WHAT IS BEING ASKED
Each record that follows should be repeated exactly, minus any images.

DATASET EXCERPTS
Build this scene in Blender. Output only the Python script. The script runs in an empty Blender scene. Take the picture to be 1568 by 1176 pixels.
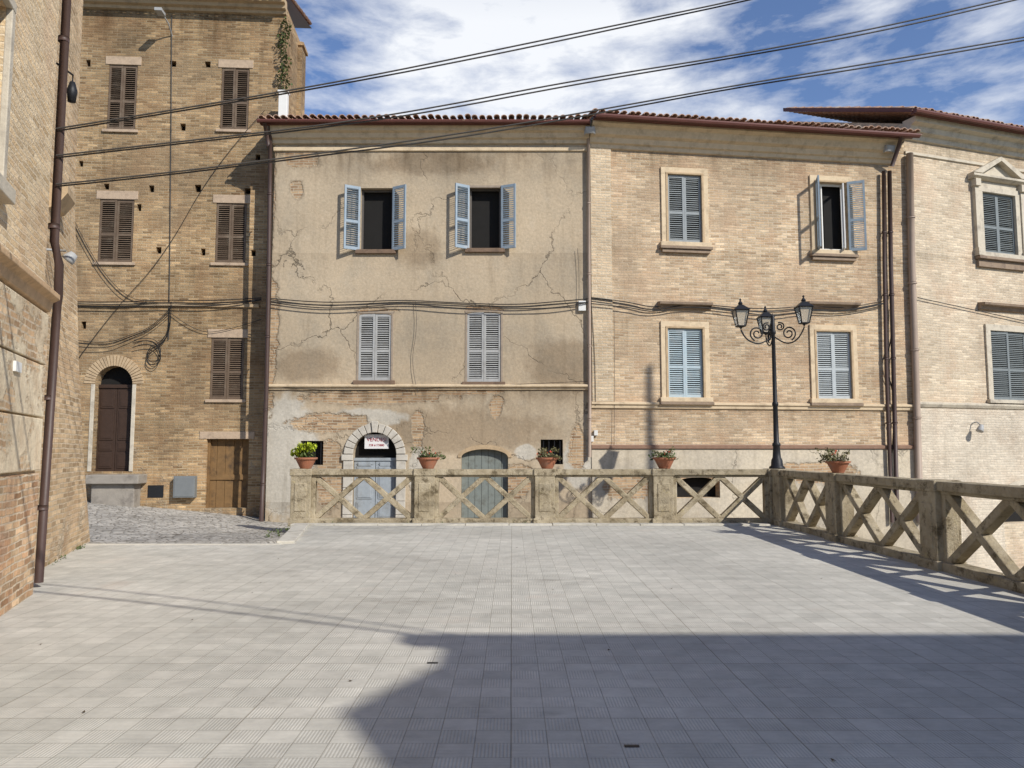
import bpy, math, random
from mathutils import Vector, Matrix
random.seed(7)
R=random.random
def U(a,b): return a+(b-a)*R()
FPX=1184.0; PITCH=math.atan(102/FPX); CAM=Vector((0,0,1.6))
SC=bpy.context.scene
# ------------------------------------------------------------ node helpers
class T:
    def __init__(s,name,tree=None):
        if tree is None:
            m=bpy.data.materials.new(name); m.use_nodes=True; s.m=m; s.t=m.node_tree
            s.b=s.t.nodes['Principled BSDF']
        else: s.t=tree
    def n(s,ty,**kw):
        nd=s.t.nodes.new(ty)
        for k,v in kw.items(): setattr(nd,k,v)
        return nd
    def put(s,sock,v):
        if isinstance(v,bpy.types.NodeSocket): s.t.links.new(v,sock)
        else:
            if isinstance(v,(tuple,list)) and len(v)==3 and sock.type=='RGBA': v=(*v,1)
            sock.default_value=v
    def mix(s,a,b,f,blend='MIX'):
        nd=s.n('ShaderNodeMix',data_type='RGBA',blend_type=blend)
        s.put(nd.inputs[0],f); s.put(nd.inputs[6],a); s.put(nd.inputs[7],b); return nd.outputs[2]
    def math(s,op,a,b=0.0,c=None,clamp=False):
        nd=s.n('ShaderNodeMath',operation=op,use_clamp=clamp)
        s.put(nd.inputs[0],a); s.put(nd.inputs[1],b)
        if c is not None: s.put(nd.inputs[2],c)
        return nd.outputs[0]
    def vm(s,op,a,b):
        nd=s.n('ShaderNodeVectorMath',operation=op); s.put(nd.inputs[0],a); s.put(nd.inputs[1],b); return nd.outputs[0]
    def noise(s,vec,scale,detail=4,rough=.55,out='Fac',dist=0):
        nd=s.n('ShaderNodeTexNoise'); s.put(nd.inputs['Vector'],vec); s.put(nd.inputs['Scale'],scale)
        s.put(nd.inputs['Detail'],detail); s.put(nd.inputs['Roughness'],rough); s.put(nd.inputs['Distortion'],dist)
        return nd.outputs[out]
    def vor(s,vec,scale,feat='F1',out='Distance'):
        nd=s.n('ShaderNodeTexVoronoi',feature=feat); s.put(nd.inputs['Vector'],vec); s.put(nd.inputs['Scale'],scale); return nd.outputs[out]
    def rng(s,f,a,b,c=0.0,d=1.0):
        nd=s.n('ShaderNodeMapRange'); nd.clamp=True
        for i,v in enumerate((f,a,b,c,d)): s.put(nd.inputs[i],v)
        return nd.outputs[0]
    def obj(s): return s.n('ShaderNodeTexCoord').outputs['Object']
    def sep(s,v):
        nd=s.n('ShaderNodeSeparateXYZ'); s.put(nd.inputs[0],v); return nd.outputs
    def com(s,x,y,z):
        nd=s.n('ShaderNodeCombineXYZ'); s.put(nd.inputs[0],x); s.put(nd.inputs[1],y); s.put(nd.inputs[2],z); return nd.outputs[0]
    def brick(s,vec,bw,rh,mort,c1,c2,cm,off=.5,smooth=.2):
        nd=s.n('ShaderNodeTexBrick'); nd.offset=off
        s.put(nd.inputs['Vector'],vec); s.put(nd.inputs['Color1'],c1); s.put(nd.inputs['Color2'],c2); s.put(nd.inputs['Mortar'],cm)
        s.put(nd.inputs['Scale'],1.0); s.put(nd.inputs['Mortar Size'],mort); s.put(nd.inputs['Mortar Smooth'],smooth)
        s.put(nd.inputs['Brick Width'],bw); s.put(nd.inputs['Row Height'],rh)
        return nd.outputs['Color'],nd.outputs['Fac']
    def bump(s,h,strength=.5,dist=.02):
        nd=s.n('ShaderNodeBump'); s.put(nd.inputs['Strength'],strength); s.put(nd.inputs['Distance'],dist); s.put(nd.inputs['Height'],h)
        s.t.links.new(nd.outputs[0],s.b.inputs['Normal'])
    def out(s,col,rough=.85,metal=0.0,spec=.3):
        s.put(s.b.inputs['Base Color'],col); s.put(s.b.inputs['Roughness'],rough); s.put(s.b.inputs['Metallic'],metal)
        s.put(s.b.inputs['Specular IOR Level'],spec); return s.m
def sc(c,k): return tuple(x*k for x in c)
def brick_layer(t,P,c1,c2,cm,bw=.27,rh=.074,mort=.011,c3=None,c4=None,var=.35,rub=None):
    x,y,z=t.sep(P)
    wob=t.noise(P,1.1,2); wob=t.math('MULTIPLY',t.math('SUBTRACT',wob,.5),.07)
    wob2=t.math('MULTIPLY',t.math('SUBTRACT',t.noise(P,7,3),.5),.03)
    uv=t.com(t.math('ADD',t.math('ADD',x,y),wob2),t.math('ADD',t.math('ADD',z,wob),wob2),0.0)
    col,fac=t.brick(uv,bw,rh,mort,c1,c2,cm)
    col2,_=t.brick(t.vm('ADD',uv,(bw*37,rh*22,0)),bw,rh,mort,(.55,.51,.47),(1.33,1.28,1.22),(1,1,1))
    col=t.mix(col,col2,var,'MULTIPLY')
    if c3: col=t.mix(col,c3,t.rng(t.noise(P,.9,6,.65),.48,.70,0,.75))
    if c4: col=t.mix(col,t.mix(col,c4,.6),t.rng(t.noise(t.vm('ADD',P,(31,7,5)),.45,5,.65),.50,.62,0,.8))
    col=t.mix(col,t.mix(cm,sc(cm,.8),t.noise(P,6,4)),t.rng(t.noise(P,2.2,7,.7),.56,.75,0,.5))
    h=t.math('SUBTRACT',t.noise(P,30,4),t.math('MULTIPLY',fac,1.4))
    if rub:
        rx=t.com(x,t.math('MULTIPLY',z,2.0),0.0)
        vec=t.vm('ADD',rx,t.com(wob,wob2,0.0)); vs=6.0
        cc=t.vor(vec,vs,'F1','Color'); d=t.vor(vec,vs,'DISTANCE_TO_EDGE')
        v=t.sep(cc)[0]
        rc=t.mix(rub[0],rub[1],v); rc=t.mix(sc(cm,.8),rc,t.rng(d,.02,.09))
        m=t.rng(t.math('ADD',t.math('MULTIPLY',z,-.16),t.math('MULTIPLY',t.noise(P,1.1,7,.7),3.2)),rub[2],rub[2]+.2)
        m=t.math('MULTIPLY',m,.75)
        col=t.mix(col,rc,m); h=t.math('ADD',h,t.math('MULTIPLY',t.math('MULTIPLY',m,t.rng(d,0,.12)),1.2))
    return col,h
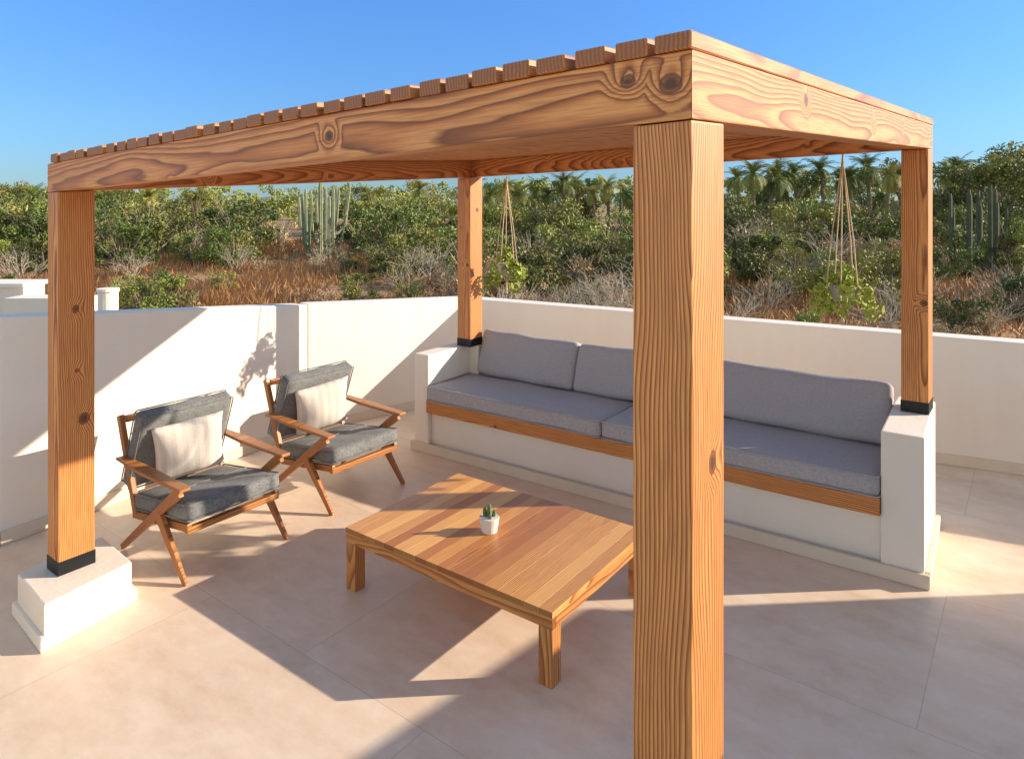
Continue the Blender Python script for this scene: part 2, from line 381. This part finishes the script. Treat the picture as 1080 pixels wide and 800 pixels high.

WRITTEN ANSWER
Build this scene in Blender. Output only the Python script. The script runs in an empty Blender scene. Take the picture to be 1568 by 1176 pixels.
import bpy, math, random
from mathutils import Vector, Matrix
random.seed(7)
R=random.random
def U(a,b): return a+(b-a)*R()
FPX=1184.0; PITCH=math.atan(102/FPX); CAM=Vector((0,0,1.6))
SC=bpy.context.scene
# ------------------------------------------------------------ node helpers
class T:
    def __init__(s,name,tree=None):
        if tree is None:
            m=bpy.data.materials.new(name); m.use_nodes=True; s.m=m; s.t=m.node_tree
            s.b=s.t.nodes['Principled BSDF']
        else: s.t=tree
    def n(s,ty,**kw):
        nd=s.t.nodes.new(ty)
        for k,v in kw.items(): setattr(nd,k,v)
        return nd
    def put(s,sock,v):
        if isinstance(v,bpy.types.NodeSocket): s.t.links.new(v,sock)
        else:
            if isinstance(v,(tuple,list)) and len(v)==3 and sock.type=='RGBA': v=(*v,1)
            sock.default_value=v
    def mix(s,a,b,f,blend='MIX'):
        nd=s.n('ShaderNodeMix',data_type='RGBA',blend_type=blend)
        s.put(nd.inputs[0],f); s.put(nd.inputs[6],a); s.put(nd.inputs[7],b); return nd.outputs[2]
    def math(s,op,a,b=0.0,c=None,clamp=False):
        nd=s.n('ShaderNodeMath',operation=op,use_clamp=clamp)
        s.put(nd.inputs[0],a); s.put(nd.inputs[1],b)
        if c is not None: s.put(nd.inputs[2],c)
        return nd.outputs[0]
    def vm(s,op,a,b):
        nd=s.n('ShaderNodeVectorMath',operation=op); s.put(nd.inputs[0],a); s.put(nd.inputs[1],b); return nd.outputs[0]
    def noise(s,vec,scale,detail=4,rough=.55,out='Fac',dist=0):
        nd=s.n('ShaderNodeTexNoise'); s.put(nd.inputs['Vector'],vec); s.put(nd.inputs['Scale'],scale)
        s.put(nd.inputs['Detail'],detail); s.put(nd.inputs['Roughness'],rough); s.put(nd.inputs['Distortion'],dist)
        return nd.outputs[out]
    def vor(s,vec,scale,feat='F1',out='Distance'):
        nd=s.n('ShaderNodeTexVoronoi',feature=feat); s.put(nd.inputs['Vector'],vec); s.put(nd.inputs['Scale'],scale); return nd.outputs[out]
    def rng(s,f,a,b,c=0.0,d=1.0):
        nd=s.n('ShaderNodeMapRange'); nd.clamp=True
        for i,v in enumerate((f,a,b,c,d)): s.put(nd.inputs[i],v)
        return nd.outputs[0]
    def obj(s): return s.n('ShaderNodeTexCoord').outputs['Object']
    def sep(s,v):
        nd=s.n('ShaderNodeSeparateXYZ'); s.put(nd.inputs[0],v); return nd.outputs
    def com(s,x,y,z):
        nd=s.n('ShaderNodeCombineXYZ'); s.put(nd.inputs[0],x); s.put(nd.inputs[1],y); s.put(nd.inputs[2],z); return nd.outputs[0]
    def brick(s,vec,bw,rh,mort,c1,c2,cm,off=.5,smooth=.2):
        nd=s.n('ShaderNodeTexBrick'); nd.offset=off
        s.put(nd.inputs['Vector'],vec); s.put(nd.inputs['Color1'],c1); s.put(nd.inputs['Color2'],c2); s.put(nd.inputs['Mortar'],cm)
        s.put(nd.inputs['Scale'],1.0); s.put(nd.inputs['Mortar Size'],mort); s.put(nd.inputs['Mortar Smooth'],smooth)
        s.put(nd.inputs['Brick Width'],bw); s.put(nd.inputs['Row Height'],rh)
        return nd.outputs['Color'],nd.outputs['Fac']
    def bump(s,h,strength=.5,dist=.02):
        nd=s.n('ShaderNodeBump'); s.put(nd.inputs['Strength'],strength); s.put(nd.inputs['Distance'],dist); s.put(nd.inputs['Height'],h)
        s.t.links.new(nd.outputs[0],s.b.inputs['Normal'])
    def out(s,col,rough=.85,metal=0.0,spec=.3):
        s.put(s.b.inputs['Base Color'],col); s.put(s.b.inputs['Roughness'],rough); s.put(s.b.inputs['Metallic'],metal)
        s.put(s.b.inputs['Specular IOR Level'],spec); return s.m
def sc(c,k): return tuple(x*k for x in c)
def brick_layer(t,P,c1,c2,cm,bw=.27,rh=.074,mort=.011,c3=None,c4=None,var=.35,rub=None):
    x,y,z=t.sep(P)
    wob=t.noise(P,1.1,2); wob=t.math('MULTIPLY',t.math('SUBTRACT',wob,.5),.07)
    wob2=t.math('MULTIPLY',t.math('SUBTRACT',t.noise(P,7,3),.5),.03)
    uv=t.com(t.math('ADD',t.math('ADD',x,y),wob2),t.math('ADD',t.math('ADD',z,wob),wob2),0.0)
    col,fac=t.brick(uv,bw,rh,mort,c1,c2,cm)
    col2,_=t.brick(t.vm('ADD',uv,(bw*37,rh*22,0)),bw,rh,mort,(.55,.51,.47),(1.33,1.28,1.22),(1,1,1))
    col=t.mix(col,col2,var,'MULTIPLY')
    if c3: col=t.mix(col,c3,t.rng(t.noise(P,.9,6,.65),.48,.70,0,.75))
    if c4: col=t.mix(col,t.mix(col,c4,.6),t.rng(t.noise(t.vm('ADD',P,(31,7,5)),.45,5,.65),.50,.62,0,.8))
    col=t.mix(col,t.mix(cm,sc(cm,.8),t.noise(P,6,4)),t.rng(t.noise(P,2.2,7,.7),.56,.75,0,.5))
    h=t.math('SUBTRACT',t.noise(P,30,4),t.math('MULTIPLY',fac,1.4))
    if rub:
        rx=t.com(x,t.math('MULTIPLY',z,2.0),0.0)
        vec=t.vm('ADD',rx,t.com(wob,wob2,0.0)); vs=6.0
        cc=t.vor(vec,vs,'F1','Color'); d=t.vor(vec,vs,'DISTANCE_TO_EDGE')
        v=t.sep(cc)[0]
        rc=t.mix(rub[0],rub[1],v); rc=t.mix(sc(cm,.8),rc,t.rng(d,.02,.09))
        m=t.rng(t.math('ADD',t.math('MULTIPLY',z,-.16),t.math('MULTIPLY',t.noise(P,1.1,7,.7),3.2)),rub[2],rub[2]+.2)
        m=t.math('MULTIPLY',m,.75)
        col=t.mix(col,rc,m); h=t.math('ADD',h,t.math('MULTIPLY',t.math('MULTIPLY',m,t.rng(d,0,.12)),1.2))
    return col,h
Continue the Blender Python script for this scene: part 2, from line 381. This part finishes the script. Treat the picture as 1080 pixels wide and 800 pixels high.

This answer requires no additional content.